## Directions
List each line holding the string "from".

## Given data
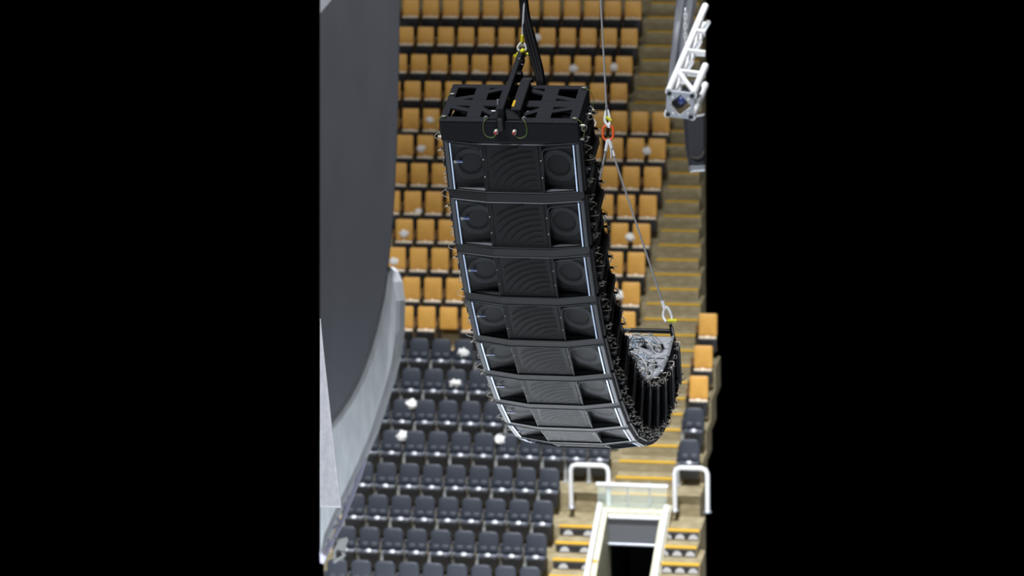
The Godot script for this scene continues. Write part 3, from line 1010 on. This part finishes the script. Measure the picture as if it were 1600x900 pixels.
func flying_frame(T: Transform3D) -> void:
	var f := thing("flying_frame", "black steel flying frame with cut-out top, carrying the loudspeaker array", "frame", T)
	var W := 0.347
	var y0 := 0.014
	var y1 := 0.128
	var zf := 0.032
	var zb := -0.332
	var st := mb()
	box(st, Vector3(0, (y0 + y1) / 2, zf - 0.006), Vector3(W * 2, y1 - y0, 0.012), 0.002)
	obj("front_plate", st, M.paint_frame, f)
	st = mb()
	box(st, Vector3(0, (y0 + y1) / 2, zb + 0.006), Vector3(W * 2, y1 - y0, 0.012), 0.002)
	obj("back_plate", st, M.paint_frame, f)
	for s in [-1.0, 1.0]:
		st = mb()
		box(st, Vector3(s * (W - 0.006), (y0 + y1) / 2 + 0.012, (zf + zb) / 2), Vector3(0.012, y1 - y0 - 0.024, zf - zb - 0.02), 0.002)
		obj("side_plate", st, M.paint_frame, f)
	# top plate: bars left between the cut-outs
	var X := func(u: float) -> float: return -W + 2 * W * u
	var Z := func(v: float) -> float: return zf + (zb - zf) * v
	var tp := mb()
	var ty := y1 - 0.004
	for v in [[0.0, 0.12], [0.42, 0.58], [0.91, 1.0]]:
		box(tp, Vector3(0, ty, Z.call((v[0] + v[1]) / 2)), Vector3(W * 2, 0.012, (v[1] - v[0]) * (zf - zb)), 0.0015)
	for u in [[0.0, 0.05], [0.185, 0.285], [0.38, 0.57], [0.69, 0.795], [0.935, 1.0]]:
		for v in [[0.12, 0.42], [0.58, 0.91]]:
			box(tp, Vector3(X.call((u[0] + u[1]) / 2), ty, Z.call((v[0] + v[1]) / 2)), Vector3((u[1] - u[0]) * W * 2, 0.012, (v[1] - v[0]) * (zf - zb)), 0.0)
	obj("top_plate", tp, M.paint_frame, f)
	for q in [[0.04, 0.58, 0.19, 0.68], [0.27, 0.8, 0.38, 0.9], [0.57, 0.88, 0.70, 0.78], [0.785, 0.7, 0.945, 0.6], [0.04, 0.4, 0.19, 0.3], [0.27, 0.36, 0.38, 0.2], [0.57, 0.18, 0.70, 0.34], [0.785, 0.3, 0.945, 0.4]]:
		st = mb()
		bar(st, Vector3(X.call(q[0]), ty - 0.0005, Z.call(q[1])), Vector3(X.call(q[2]), ty - 0.0005, Z.call(q[3])), 0.03, 0.012, Vector3.UP, 0.001)
		obj("diagonal_strut", st, M.paint_frame, f)
	st = mb()
	box(st, Vector3(0, 0.02, (zf + zb) / 2), Vector3(W * 2 - 0.03, 0.008, zf - zb - 0.03))
	obj("bottom_plate", st, M.rig, f)
	st = mb()
	rod(st, Vector3(-0.23, 0.1, Z.call(0.41)), Vector3(0.18, 0.1, Z.call(0.41)), 0.006, 10)
	obj("steel_rod", st, M.zinc, f)
	for i in 14:                                     # bolt holes along the plate
		st = mb()
		var u := 0.03 + 0.94 * (i % 7) / 6.0
		lathe(st, [Vector2(0.006, 0.0), Vector2(0.004, 0.003), Vector2(0, 0.003)], Vector3(X.call(u), y1 + 0.002, Z.call(0.05 if i < 7 else 0.965)), Basis(), 8)
		obj("bolt", st, M.rig, f)
	# the spine: a tall perforated bar along the frame, running out behind it
	var sp := mb()
	box(sp, Vector3(-0.03, 0.168, -0.267), Vector3(0.026, 0.078, 0.6), 0.004)
	var spine := obj("spine", sp, M.paint_frame, f)
	for i in 20:
		st = mb()
		lathe(st, [Vector2(0.0085, 0), Vector2(0.0085, 0.002), Vector2(0.006, 0.002), Vector2(0.006, -0.004), Vector2(0, -0.004)], Vector3(-0.0165, 0.156 + 0.025 * (i % 2), -0.02 - 0.027 * i), Basis(Vector3.FORWARD, PI / 2), 8)
		obj("spine_hole", st, M.chrome if i % 7 == 3 else M.cable, spine)
	st = mb()
	box(st, Vector3(0.035, 0.152, -0.16), Vector3(0.05, 0.05, 0.3), 0.004)
	obj("inner_channel", st, M.paint_frame, f)
	st = mb()
	box(st, Vector3(0.017, 0.178, -0.065), Vector3(0.013, 0.003, 0.06), 0.0008)
	obj("yellow_warning_label", st, M.nosing, f)
	st = mb()
	box(st, Vector3(-0.018, 0.17, -0.35), Vector3(0.06, 0.05, 0.03), 0.006)
	box(st, Vector3(0.0, 0.15, -0.345), Vector3(0.13, 0.03, 0.02), 0.006)
	rod(st, Vector3(-0.03, 0.2, -0.44), Vector3(-0.02, 0.16, -0.5), 0.012)
	obj("rear_bracket", st, M.rig, f)
	for q in [[-0.052, 0.225, -0.02], [-0.03, 0.2, -0.28], [-0.03, 0.2, -0.17], [-0.02, 0.215, -0.45]]:
		st = mb()
		rod(st, Vector3(q[0], q[1] - 0.03, q[2]), Vector3(q[0], q[1], q[2]), 0.006)
		obj("clevis_pin", st, M.zinc, f)
	# gussets and block at the front
	for s in [-1.0, 1.0]:
		st = mb()
		prism(st, PackedVector2Array([Vector2(0, 0), Vector2(0.075, 0), Vector2(0.06, 0.022), Vector2(0.02, 0.055), Vector2(0, 0.06)]), -0.008, 0.008, Transform3D(Basis(Vector3(s, 0, 0), Vector3.UP, Vector3(0, 0, s)), Vector3(-0.02 + s * 0.012, 0.13, 0.012)))
		obj("gusset", st, M.rig, f)
	st = mb()
	box(st, Vector3(-0.036, 0.12, 0.04), Vector3(0.034, 0.075, 0.03), 0.006)
	obj("front_block", st, M.rig, f)
	for s in [[-0.062, -1.0], [0.03, 1.0]]:
		st = mb()
		lathe(st, [Vector2(0.011, 0), Vector2(0.011, 0.018), Vector2(0.007, 0.02), Vector2(0, 0.021)], Vector3(s[0], 0.078, 0.034), Basis(Vector3.RIGHT, PI / 2), 12)
		var pin := obj("quick_release_pin", st, M.chrome, f)
		st = mb()
		lathe(st, [Vector2(0.0075, 0), Vector2(0.0075, 0.008), Vector2(0, 0.009)], Vector3(s[0], 0.078, 0.053), Basis(Vector3.RIGHT, PI / 2), 12)
		obj("red_button", st, M.red, pin)
		st = mb()
		var e: float = s[1]
		tube(st, curve([Vector3(s[0], 0.07, 0.05), Vector3(s[0] + e * 0.02, 0.048, 0.05), Vector3(s[0] + e * 0.055, 0.06, 0.048), Vector3(s[0] + e * 0.064, 0.1, 0.042), Vector3(s[0] + e * 0.055, 0.136, 0.036), Vector3(s[0] + e * 0.04, 0.135, 0.01)]), 0.0018, 6)
		obj("green_lanyard", st, M.green, pin)
		st = mb()
		ring(st, Vector3(s[0] + e * 0.05, 0.142, 0.018), Basis(Vector3.UP, 0.5), 0.009, 0.009, 0.0025)
		obj("lanyard_ring", st, M.zinc, pin)
	# corner pins with green lanyards
	for q in [[1.0, 0.0], [1.0, -0.3], [-1.0, 0.0], [-1.0, -0.22]]:
		st = mb()
		var X1: float = q[0] * (W + 0.002)
		var z1: float = q[1]
		tube(st, curve([Vector3(X1 - q[0] * 0.03, 0.136, z1), Vector3(X1 + q[0] * 0.012, 0.125, z1 + 0.012), Vector3(X1 + q[0] * 0.026, 0.07, z1 + 0.012), Vector3(X1 + q[0] * 0.01, 0.02, z1)]), 0.0016, 6)
		obj("green_lanyard", st, M.green, f)
		st = mb()
		ring(st, Vector3(X1 - q[0] * 0.02, 0.138, z1), Basis(Vector3.RIGHT, 1.2), 0.011, 0.011, 0.002)
		obj("lanyard_ring", st, M.chrome, f)
		st = mb()
		rod(st, Vector3(X1, 0.02, z1), Vector3(X1 + q[0] * 0.02, 0.02, z1), 0.006)
		obj("corner_pin", st, M.chrome, f)
	for q in [[0.07, -0.02], [0.03, -0.2], [0.0, -0.29]]:
		st = mb()
		ring(st, Vector3(W + 0.022, q[0], q[1]), Basis(Vector3.UP, 0.6), 0.014, 0.017, 0.002)
		rod(st, Vector3(W, q[0] + 0.015, q[1]), Vector3(W + 0.025, q[0] + 0.015, q[1]), 0.006)
		obj("side_pin", st, M.chrome, f)
	# shackle at the end of the spine and the wire rope it hangs from
	var sw := T * Vector3(-0.024, 0.2, -0.55)
	var rgt := T.basis.x
	var vt := Vector3.UP
	var zz := rgt.cross(vt).normalized()
	var sb := thing("shackle", "galvanised bow shackle with a yellow pin at the rear end of the frame's spine", "shackle", Transform3D(Basis(rgt, vt, zz), sw))
	st = mb()
	tube(st, curve([Vector3(-0.014, -0.03, 0), Vector3(-0.014, -0.004, 0), Vector3(-0.022, 0.02, 0), Vector3(0, 0.044, 0), Vector3(0.022, 0.02, 0), Vector3(0.014, -0.004, 0), Vector3(0.014, -0.03, 0)]), 0.0065, 8)
	obj("bow", st, M.white_steel, sb)
	st = mb()
	rod(st, Vector3(-0.028, -0.014, 0.0), Vector3(0.032, -0.014, 0.0), 0.008, 10)
	lathe(st, [Vector2(0, 0), Vector2(0.014, 0.002), Vector2(0.014, 0.014), Vector2(0, 0.016)], Vector3(0.006, 0.004, 0.01), Basis(Vector3.RIGHT, PI / 2), 12)
	bar(st, Vector3(-0.005, -0.004, 0.016), Vector3(-0.04, -0.022, 0.02), 0.011, 0.011)
	obj("yellow_pin", st, M.yellow_pin, sb)
	var wr := thing("wire_rope", "steel wire rope with a yellow latch rising from the frame's shackle", "wire rope")
	st = mb()
	var top := at(820, -16, (sw - EYE).dot(fw) + 0.06)
	rod(st, sw + Vector3(0, 0.036, 0), top, 0.006)
	obj("rope", st, M.rope, wr)
	st = mb()
	bar(st, sw + Vector3(0, 0.045, 0.006), sw + Vector3(0.003, 0.085, 0.004), 0.014, 0.012, Vector3.UP, 0.003)
	obj("hook_latch", st, M.yellow_pin, wr)
	# the loom of black cables
	var zc := (sw - EYE).dot(fw)
	var which := ["leftmost", "second from the left", "third from the left", "fourth from the left", "fifth from the left", "rightmost"]
	for i in 6:
		var off := (i - 2.5) * 1.0
		var j := i % 2
		st = mb()
		var d := 0.02 * j
		tube(st, curve([at(817.0 + off * 1.6, -14, zc + 0.05 + d), at(820.5 + off * 1.8, 22, zc + 0.04 + d), at(826.5 + off * 2.4, 52, zc + 0.0 + d), at(835.5 + off * 2.5 - j, 86, zc - 0.04 + d), at(841 + off * 2.1, 108, zc - 0.07 + d), at(845 + off * 1.6, 131, zc - 0.1 + d), at(843 + off * 1.2, 145, zc - 0.06 + d)], 6), 0.0105, 8)
		var c := obj(numbered("speaker_cable"), st, M.cable)
		tag(c, "black speaker cable dropping to the frame, %s of the loom" % which[i], "cable", "black cables of the loom")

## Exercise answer
The Godot script for this scene continues. Write part 3, from line 1010 on. This part finishes the script. Measure the picture as if it were 1600x900 pixels.
	# shackle at the end of the spine and the wire rope it hangs from
	var wr := thing("wire_rope", "steel wire rope with a yellow latch rising from the frame's shackle", "wire rope")
	var which := ["leftmost", "second from the left", "third from the left", "fourth from the left", "fifth from the left", "rightmost"]